At great and imminent risk to himself, an anonymous source has provided this writer several seconds of film footage shot at a secret focus-group session conducted 28 October, a mere eight days from the presidential election.
The group in attendance was invited surreptitiously by the Trump campaign, which, just prior to completing the filmed session, had been in something of a panic. Pollsters in its employ were picking up — or so they believed — some rumblings of voter discontent with the Republican nominee's proposed economic plan, specifically his intention to slap higher tariffs on friend and foe alike.
Was electoral unhappiness with Trump's economic idiocy a real thing? Was it, in fact, emerging throughout the electorate, especially among the much-prized 18-25 bloc? Was the discontent factor sizable enough to threaten The Second Coming of America's most blockheaded presidency? Fast intel was in need.
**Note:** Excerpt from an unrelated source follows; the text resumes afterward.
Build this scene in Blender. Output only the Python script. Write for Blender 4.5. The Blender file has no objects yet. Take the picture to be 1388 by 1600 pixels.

And Team Trump knew just what to do. Stage a focus-group session. Once convened, its leader-organizer would review with those in attendance at least some historical background on the known domestic effects of hefty tariffs imposed by the profoundly unknowing. For what the Trump campaign deeply desired to learn were the answers to two questions:
Was the focus-group leader needlessly, almost insultingly reminding these voters of what is, after all, really basic American history; that time roughly a century ago when some other blockheads raised import duties by an average now proposed by Trump? More important, had these voters connected in their minds the fallout from that buffoonish tariff hike to what would come under a second Trump administration?
Just lay it on 'em, these voters; that's what the campaign wanted done.
And that's what the focus-group leader did — or, rather, began doing, until he realized the pollster's suspicion of emerging electoral unhappiness with Trump's economic idiocy was altogether a phantom; that American voters of '24 could no more connect these two phenomena than they could pass a U.S. citizenship test. And he had the film footage to prove it.
Remember when "Ferris Bueller's Day Off" tried to teach us about tariffs and no one was paying attention pic.twitter.com/Yhxh3ky7on
— Wu Tang is for the Children (@WUTangKids) November 26, 2024
"Well, it looks like we're going to win, boys," said campaign senior adviser Susan Wiles after 20 seconds of watching the focus-group film.